Rather than just breaching networks from the outside, these operatives are getting hired, gaining privileged access, and even hijacking the digital identities of company executives.
The foundation of this infiltration relies on a deceptive hiring process. According to the GitLab report, “Since at least 2022, North Korean nation-state threat actors have posed as recruiters to induce software developers to execute malicious code projects under the pretense of technical interviews”.

Once a developer runs the seemingly benign coding test, the trap springs. The report explains that these “Malicious projects execute custom malware, allowing threat actors to steal credentials and remotely control devices, enabling financial and identity theft and lateral movement”.
While GitLab successfully “identified and banned accounts created by North Korean threat actors used for Contagious Interview” in 2025, the intelligence gathered during these investigations exposed a much deeper, more insidious strategy at play.
The most alarming discovery in the report details an active, multi-layered infiltration of an American business.
The threat actors’ internal notes revealed that they successfully “gained employment with at least one small U.S.-based technology agency in mid-2025”. From this initial foothold, the operative was “subsequently contracted to five other organizations,” massively expanding the blast radius of the compromise.
The level of access obtained was critical. The operative “gained significant access to the agency, including privileged access to web hosts used for client projects and potential access to an executive’s Slack account”.
However, the North Korean actors didn’t just steal data; they stole the executive’s persona. Investigators found that the threat actor “stored copies of the executive’s resume and message logs indicating that the threat actor may represent themselves as the executive in communications with external parties”.
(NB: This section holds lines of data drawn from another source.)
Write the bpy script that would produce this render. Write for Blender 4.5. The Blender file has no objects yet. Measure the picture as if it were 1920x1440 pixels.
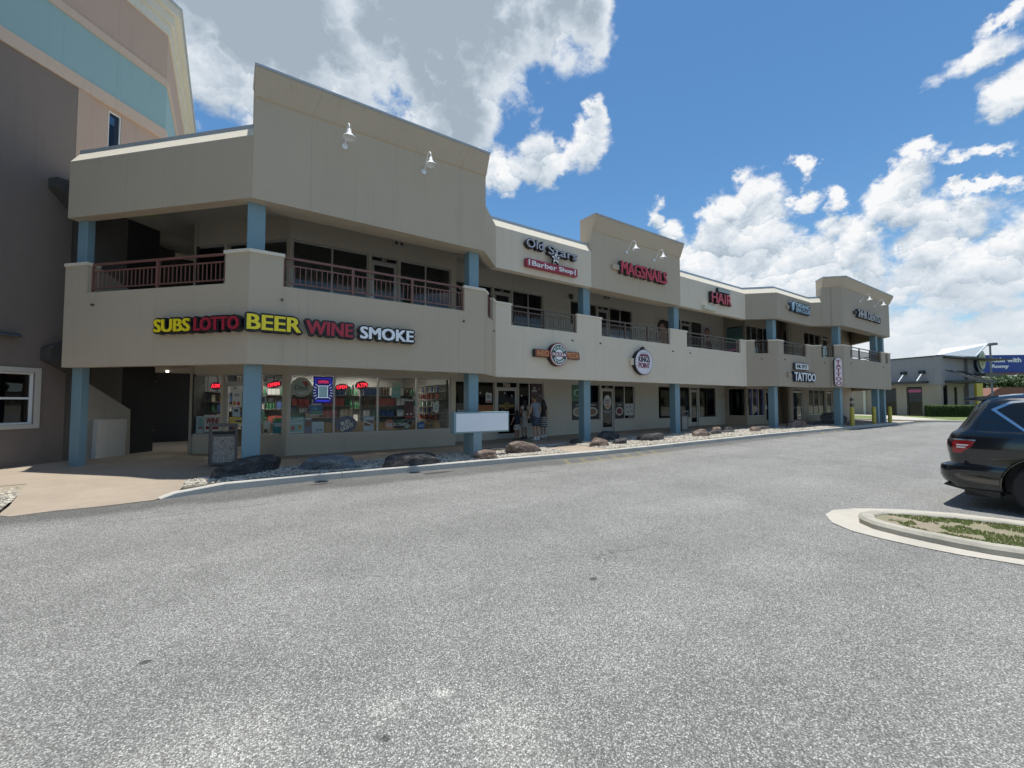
import bpy, bmesh, math, random
import numpy as np
from mathutils import Matrix, Vector, noise as mnoise
random.seed(7)
C = bpy.context.scene
R = math.radians
# ------------------------------------------------------------------ camera
CAMZ = 1.66
cd = bpy.data.cameras.new('camera'); cam = bpy.data.objects.new('camera', cd)
C.collection.objects.link(cam); C.camera = cam
cd.sensor_width = 36; cd.lens = 791.3 / 1920 * 36; cd.clip_start = .05; cd.clip_end = 6000
_y, _p = R(55.998), R(2.3668)
cF = Vector((math.cos(_y)*math.cos(_p), math.sin(_y)*math.cos(_p), math.sin(_p)))
cR = Vector((math.sin(_y), -math.cos(_y), 0)); cU = cR.cross(cF)
cam.matrix_world = Matrix((( cR.x, cU.x, -cF.x, 0), (cR.y, cU.y, -cF.y, 0), (cR.z, cU.z, -cF.z, CAMZ), (0, 0, 0, 1)))
# ------------------------------------------------------------------ light, exposure
C.view_settings.view_transform = 'Standard'; C.view_settings.look = 'None'
C.view_settings.gamma = 1; C.view_settings.exposure = 0.52
SUN = Vector((.07, .058, 1)).normalized()
sl = bpy.data.lights.new('sun', 'SUN'); sl.energy = 3.6; sl.angle = R(.53); sl.color = (1, .965, .90)
so = bpy.data.objects.new('sun', sl); C.collection.objects.link(so)
so.rotation_euler = SUN.to_track_quat('Z', 'Y').to_euler(); so.location = (0, 0, 40)
world = bpy.data.worlds.new('World'); C.world = world; world.use_nodes = True

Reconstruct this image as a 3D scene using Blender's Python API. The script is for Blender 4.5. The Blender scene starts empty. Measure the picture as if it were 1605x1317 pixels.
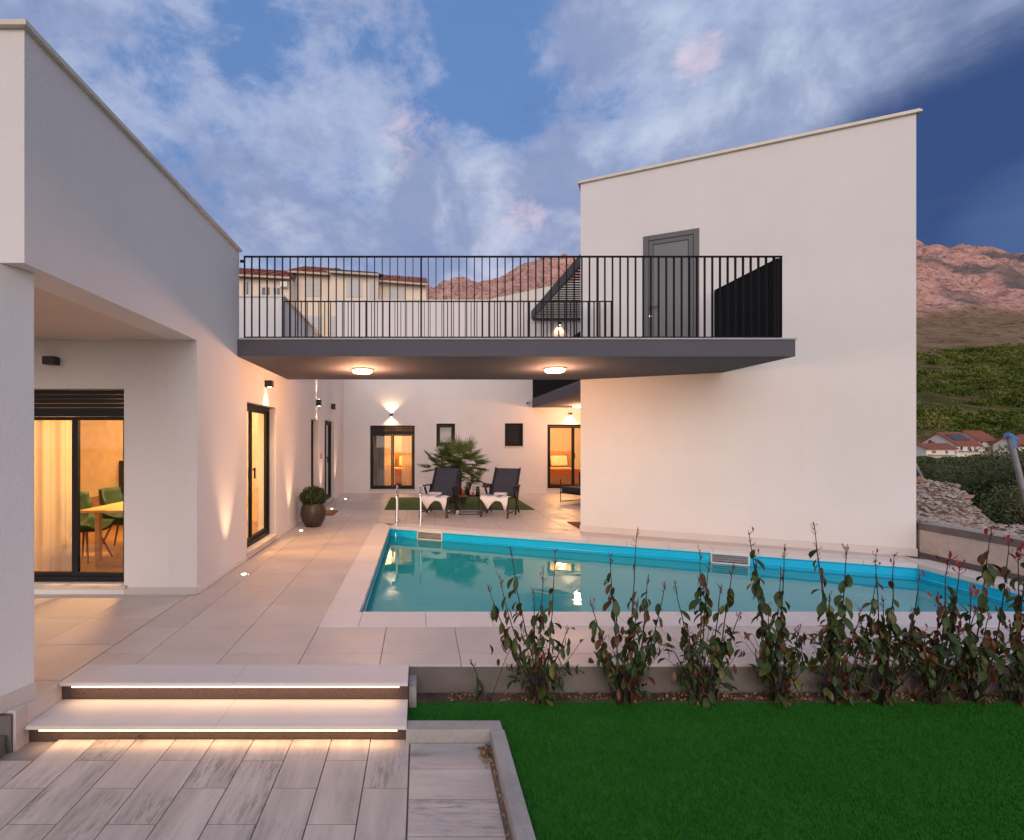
import bpy, bmesh, math, random
import numpy as np
from mathutils import Vector, Matrix
R = math.radians
sc = bpy.context.scene
COL = sc.collection
rnd = random.Random(7)

# ------------------------------------------------------------------ camera
EYE = 1.65; F = 787.0; VX = 659.0; VY = 690.0
cam = bpy.data.cameras.new('camera'); co = bpy.data.objects.new('camera', cam); COL.objects.link(co)
co.location = (0, 0, EYE); co.rotation_euler = (R(90), 0, 0)
cam.sensor_width = 36; cam.lens = 36 * F / 1605
cam.shift_x = (802.5 - VX) / 1605; cam.shift_y = (VY - 658.5) / 1605
cam.clip_start = 0.05; cam.clip_end = 6000
sc.camera = co

# ------------------------------------------------------------------ sky, sun, exposure
SUN_EL, SUN_AZ = R(15), R(187)          # azimuth from +Y clockwise: the glow stands behind the camera
w = bpy.data.worlds.new('World'); sc.world = w; w.use_nodes = True
wt = w.node_tree; wt.nodes.clear()
def wn(t, **k):
    n = wt.nodes.new(t)
    for a, b in k.items(): setattr(n, a, b)
    return n
def wl(a, b): wt.links.new(a, b)
STR = 0.1
def wmath(op, a, b=None, c=None, clamp=False):
    n = wn('ShaderNodeMath', operation=op, use_clamp=clamp)
    for i, v in enumerate((a, b, c)):
        if v is None: continue
        if isinstance(v, (int, float)): n.inputs[i].default_value = v
        else: wl(v, n.inputs[i])
    return n.outputs[0]
def wmap(v, a, b, c=0.0, d=1.0, smooth=True):
    n = wn('ShaderNodeMapRange'); n.interpolation_type = 'SMOOTHSTEP' if smooth else 'LINEAR'
    wl(v, n.inputs[0])
    for i, x in enumerate((a, b, c, d)): n.inputs[1 + i].default_value = x
    return n.outputs[0]
def wmix(f, a, b):
    n = wn('ShaderNodeMix', data_type='RGBA')
    wl(f, n.inputs[0])
    for i, v in ((6, a), (7, b)):
        if isinstance(v, tuple): n.inputs[i].default_value = (v[0] / STR, v[1] / STR, v[2] / STR, 1)
        else: wl(v, n.inputs[i])
    return n.outputs[2]
tc = wn('ShaderNodeTexCoord').outputs['Generated']
nrm = wn('ShaderNodeVectorMath', operation='NORMALIZE'); wl(tc, nrm.inputs[0]); D = nrm.outputs[0]
def wnoise(scale, detail, rough, sx=1, sy=1, sz=1, off=(0, 0, 0), dist=0.0, rot=(0, 0, 0)):
    mp = wn('ShaderNodeMapping'); wl(D, mp.inputs[0]); mp.inputs['Scale'].default_value = (sx, sy, sz)
    mp.inputs['Location'].default_value = off; mp.inputs['Rotation'].default_value = rot
    n = wn('ShaderNodeTexNoise'); wl(mp.outputs[0], n.inputs['Vector'])
    n.inputs['Scale'].default_value = scale; n.inputs['Detail'].default_value = detail
    n.inputs['Roughness'].default_value = rough; n.inputs['Distortion'].default_value = dist
    return n.outputs['Fac']
def wblob(px, py, rad):
    d = Vector(((px - VX) / F, 1, (VY - py) / F)).normalized()
    n = wn('ShaderNodeVectorMath', operation='DOT_PRODUCT'); wl(D, n.inputs[0]); n.inputs[1].default_value = d
    a = rad / F / (1 + ((px - VX) / F) ** 2 + ((VY - py) / F) ** 2) ** .5
    return wmap(n.outputs['Value'], math.cos(a), 1.0)
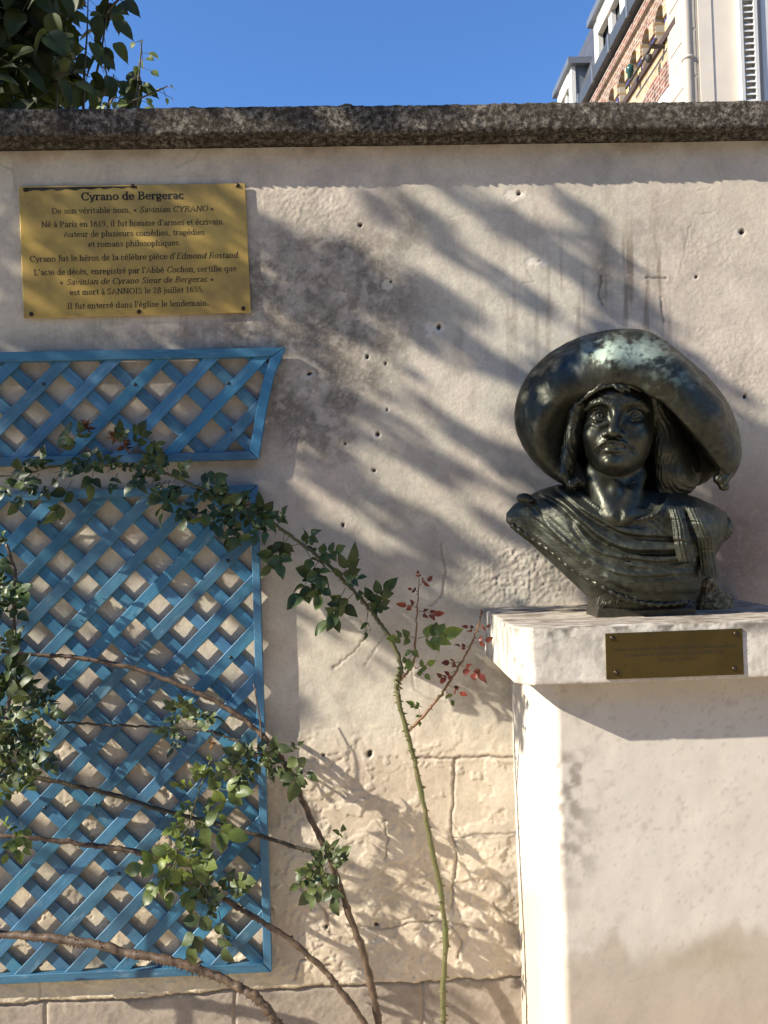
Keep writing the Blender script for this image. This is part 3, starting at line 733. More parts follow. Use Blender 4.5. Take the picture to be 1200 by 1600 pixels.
# ---------------------------------------------------------------- serif lettering drawn from strokes
def E(cx, cy, rx, ry, a0=0, a1=360, n=16):
    return [(cx + rx * math.cos(math.radians(a0 + (a1 - a0) * i / n)), cy + ry * math.sin(math.radians(a0 + (a1 - a0) * i / n))) for i in range(n + 1)]
def sf(x, y, w=.09): return [(x - w, y), (x + w, y)]
X = .44
G = {
 'a': (.41, [[(.32, .31), (.32, .06), (.37, .0), (.41, .03)], [(.07, .35), (.12, .43), (.2, .45), (.28, .42), (.32, .31)], [(.32, .26), (.2, .23), (.1, .18), (.065, .1), (.1, .02), (.19, .0), (.27, .04), (.32, .1)]]),
 'b': (.47, [[(.1, .7), (.1, 0)], E(.245, .225, .16, .225), sf(.06, .69, .05)]),
 'c': (.39, [E(.22, .225, .16, .22, 45, 325)]),
 'd': (.47, [[(.36, .7), (.36, 0)], E(.215, .225, .16, .225), sf(.32, .69, .05), sf(.4, .01, .05)]),
 'e': (.41, [E(.21, .225, .16, .22, 8, 322), [(.05, .25), (.37, .25)]]),
 'f': (.29, [[(.32, .62), (.28, .69), (.21, .7), (.15, .63), (.145, .5), (.145, 0)], sf(.16, .43, .12), sf(.15, .01, .1)]),
 'g': (.43, [E(.2, .29, .14, .155), [(.12, .16), (.07, .09), (.12, .05), (.29, .03), (.36, -.05), (.3, -.16), (.18, -.19), (.06, -.15), (.06, -.06), (.14, .03)], [(.3, .39), (.41, .43)]]),
 'h': (.49, [[(.1, .7), (.1, 0)], [(.1, .32), (.17, .42), (.26, .45), (.34, .41), (.37, .31), (.37, 0)], sf(.06, .69, .05), sf(.1, .01), sf(.37, .01)]),
 'i': (.23, [[(.115, .43), (.115, 0)], E(.115, .62, .022, .022, 0, 360, 8), sf(.115, .01), sf(.08, .43, .05)]),
 'j': (.23, [[(.13, .43), (.13, -.08), (.08, -.18), (-.02, -.17)], E(.13, .62, .022, .022, 0, 360, 8), sf(.09, .43, .05)]),
 'l': (.23, [[(.115, .7), (.115, 0)], sf(.115, .01), sf(.08, .69, .05)]),
 'm': (.74, [[(.1, .43), (.1, 0)], [(.1, .32), (.17, .42), (.25, .45), (.33, .41), (.36, .31), (.36, 0)], [(.36, .32), (.43, .42), (.51, .45), (.59, .41), (.62, .31), (.62, 0)], sf(.1, .01), sf(.36, .01), sf(.62, .01), sf(.06, .43, .05)]),
 'n': (.49, [[(.1, .43), (.1, 0)], [(.1, .32), (.17, .42), (.26, .45), (.34, .41), (.37, .31), (.37, 0)], sf(.1, .01), sf(.37, .01), sf(.06, .43, .05)]),
 'o': (.45, [E(.22, .225, .17, .225)]),
 'p': (.47, [[(.1, .43), (.1, -.2)], E(.245, .22, .16, .225), sf(.1, -.19), sf(.06, .43, .05)]),
 'q': (.47, [[(.36, .43), (.36, -.2)], E(.215, .22, .16, .225), sf(.36, -.19)]),
 'r': (.34, [[(.1, .43), (.1, 0)], [(.1, .3), (.16, .41), (.24, .45), (.31, .42), (.32, .37)], sf(.1, .01), sf(.06, .43, .05)]),
 's': (.36, [[(.3, .35), (.25, .43), (.17, .45), (.09, .41), (.07, .33), (.13, .265), (.25, .2), (.31, .12), (.28, .035), (.19, 0), (.1, .015), (.055, .1)]]),
 't': (.29, [[(.14, .57), (.14, .1), (.18, .01), (.28, .03)], sf(.15, .43, .11)]),
 'u': (.48, [[(.1, .43), (.1, .12), (.14, .02), (.22, 0), (.3, .04), (.36, .13)], [(.36, .43), (.36, 0)], sf(.06, .43, .05), sf(.32, .43, .05), sf(.4, .01, .05)]),
 'v': (.42, [[(.05, .43), (.21, 0), (.37, .43)], sf(.06, .43, .06), sf(.37, .43, .05)]),
 'x': (.42, [[(.05, .43), (.36, 0)], [(.36, .43), (.05, 0)]]),
 'y': (.42, [[(.05, .43), (.21, .02)], [(.37, .43), (.17, -.14), (.07, -.18)], sf(.06, .43, .06), sf(.37, .43, .05)]),
 'k': (.48, [[(.1, .7), (.1, 0)], [(.36, .43), (.12, .2)], [(.2, .27), (.4, 0)], sf(.1, .01)]),
 'A': (.62, [[(.06, 0), (.3, .68), (.56, 0)], [(.15, .22), (.46, .22)], sf(.07, .01, .06), sf(.55, .01, .07)]),
 'B': (.56, [[(.13, .67), (.13, 0)], [(.05, .67), (.3, .67), (.42, .61), (.44, .51), (.39, .4), (.28, .36), (.13, .36)], [(.28, .36), (.43, .31), (.49, .2), (.44, .06), (.3, .0), (.05, .0)]]),
 'C': (.60, [E(.33, .335, .27, .335, 40, 322), [(.53, .67), (.53, .5)]]),
 'D': (.64, [[(.13, .67), (.13, 0)], [(.05, .67), (.28, .67), (.46, .6), (.56, .43), (.56, .24), (.46, .07), (.28, 0), (.05, 0)]]),
 'E': (.56, [[(.13, .67), (.13, 0)], [(.05, .67), (.48, .67), (.49, .54)], [(.13, .35), (.38, .35)], [(.05, 0), (.48, 0), (.51, .14)]]),
 'I': (.30, [[(.15, .67), (.15, 0)], sf(.15, .67, .1), sf(.15, .0, .1)]),
 'L': (.54, [[(.13, .67), (.13, 0)], sf(.13, .67, .1), [(.05, 0), (.46, 0), (.49, .15)]]),
 'M': (.78, [[(.11, .67), (.11, 0)], [(.11, .67), (.38, .05), (.66, .67)], [(.67, .67), (.67, 0)], sf(.11, 0, .07), sf(.67, 0, .09), sf(.09, .67, .06), sf(.69, .67, .06)]),
 'N': (.66, [[(.11, .67), (.11, 0)], [(.11, .67), (.54, .0)], [(.54, .67), (.54, 0)], sf(.11, 0, .08), sf(.54, .67, .08), sf(.08, .67, .05)]),
 'O': (.66, [E(.33, .335, .27, .335)]),
 'P': (.53, [[(.13, .67), (.13, 0)], [(.05, .67), (.32, .67), (.45, .6), (.46, .45), (.38, .35), (.13, .33)], sf(.13, 0, .1)]),
 'R': (.60, [[(.13, .67), (.13, 0)], [(.05, .67), (.32, .67), (.45, .6), (.46, .45), (.36, .35), (.13, .34)], [(.3, .34), (.52, .02), (.58, .0)], sf(.13, 0, .1)]),
 'S': (.48, [[(.41, .53), (.34, .65), (.23, .68), (.12, .63), (.08, .52), (.14, .41), (.33, .3), (.41, .18), (.36, .05), (.23, -.01), (.12, .03), (.06, .15)]]),
 'T': (.57, [[(.28, .67), (.28, 0)], [(.05, .55), (.06, .67), (.51, .67), (.52, .55)], sf(.28, 0, .1)]),
 'Y': (.60, [[(.06, .67), (.3, .32), (.3, 0)], [(.54, .67), (.3, .32)], sf(.08, .67, .07), sf(.53, .67, .06), sf(.3, 0, .1)]),
 '0': (.46, [E(.23, .33, .17, .33)]), '1': (.40, [[(.1, .55), (.2, .66), (.2, 0)], sf(.2, 0, .1)]),
 '2': (.46, [[(.07, .5), (.1, .62), (.22, .67), (.34, .61), (.36, .48), (.26, .3), (.06, .0), (.4, .0), (.42, .1)]]),
 '5': (.46, [[(.36, .66), (.12, .66), (.1, .38), (.22, .42), (.35, .36), (.39, .2), (.32, .05), (.2, -.01), (.07, .05)]]),
 '6': (.46, [[(.36, .63), (.2, .58), (.1, .4), (.07, .22)], E(.23, .2, .16, .205)]),
 '8': (.46, [E(.23, .5, .13, .165), E(.23, .17, .165, .18)]), '9': (.46, [E(.23, .46, .16, .205), [(.39, .44), (.36, .2), (.24, .05), (.1, .02)]]),
 ',': (.22, [[(.11, .03), (.12, -.04), (.08, -.12)]]), '.': (.21, [E(.1, .025, .022, .022, 0, 360, 8)]), "'": (.17, [[(.09, .7), (.08, .52)]]),
 '<': (.40, [[(.17, .36), (.06, .23), (.17, .10)], [(.31, .36), (.20, .23), (.31, .10)]]), '>': (.40, [[(.08, .36), (.19, .23), (.08, .10)], [(.22, .36), (.33, .23), (.22, .10)]]),
}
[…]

Historically, fraudulent IT worker schemes relied on a “burn and churn” methodology, spamming job boards with thousands of fake applicants. This incident, however, signals a dangerous strategic pivot.
“This incident is an example of a North Korean fake IT worker cultivating a small number of detailed personas,” the GitLab Threat Intelligence Team observes. “This approach is distinct from other operators that focus on a higher volume of disposable personas”.
By investing time in building deeply credible, detailed digital lives, these operatives can bypass standard HR vetting processes and secure roles with higher security clearances and broader network access.
As remote work remains a staple of the global tech industry, the GitLab intelligence serves as a critical warning. Organizations must urgently adapt their hiring and identity verification processes to defend against an adversary that is no longer just knocking on the firewall, but actively interviewing for the job.